A acadêmica inicia o diálogo relembrando do momento em que se encontrou no fazer científico durante um congresso em Minas Gerais: "A minha orientadora de iniciação científica protagonizou uma discussão enriquecedora com base em sólidos argumentos científicos. Então, o evento foi determinante para eu decidir seguir estes passos", relembra a bióloga.
Ao abordar as referências acadêmicas que a levaram até esse lugar, Fernanda Souza destaca a influência das professoras Janira e Cláudia, ambas da área de parasitologia: "Elas foram cruciais para a minha decisão na área, especialmente ao demonstrarem como conciliar dedicação à carreira científica com a maternidade”.
Esse contexto da experiência foi fundamental para a estudiosa, inclusive na descoberta de sua própria maternidade no início do pós-doutorado: "Inicialmente, senti certo medo pelas alterações fisiológicas comprovadas na gravidez e como isso poderia afetar minha produtividade". No entanto, ela recebeu um grande acolhimento por parte do seu supervisor e da equipe de pesquisa, que proporcionaram flexibilidade em sua rotina experimental e de reuniões.

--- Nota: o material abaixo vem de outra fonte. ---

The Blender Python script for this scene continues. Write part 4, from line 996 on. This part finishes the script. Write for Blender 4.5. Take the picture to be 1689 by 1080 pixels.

Por outro lado, ela destaca que apesar dos avanços nos últimos anos, esta não é uma realidade para muitas cientistas: “Iniciativas como a inclusão da licença maternidade no currículo Lattes e o programa Mulheres na Ciência são importantes, mas é necessário maior conscientização e implementação de políticas públicas para garantir equidade de gênero e suporte adequado às pesquisadoras mães", ressalta a jovem doutora.
A bióloga enfatiza a necessidade de medidas de amparo abordando diretamente o período materno dentro de parâmetros científicos: "Artigos comprovam diversas alterações durante a gestação e o pós-parto, incluindo diminuição do cérebro e mudanças na conectividade neuronal das mães. É fundamental reconhecer isso", completou a cientista.
Com sua determinação e experiência, a doutora se destaca como mais um exemplo da nova geração que entende a multiplicidade dos contextos de ser pesquisadora no Brasil, somando-se assim à luta de diversas profissionais que partilham da demanda por ambientes inclusivos e apoiadores para as mães deste país.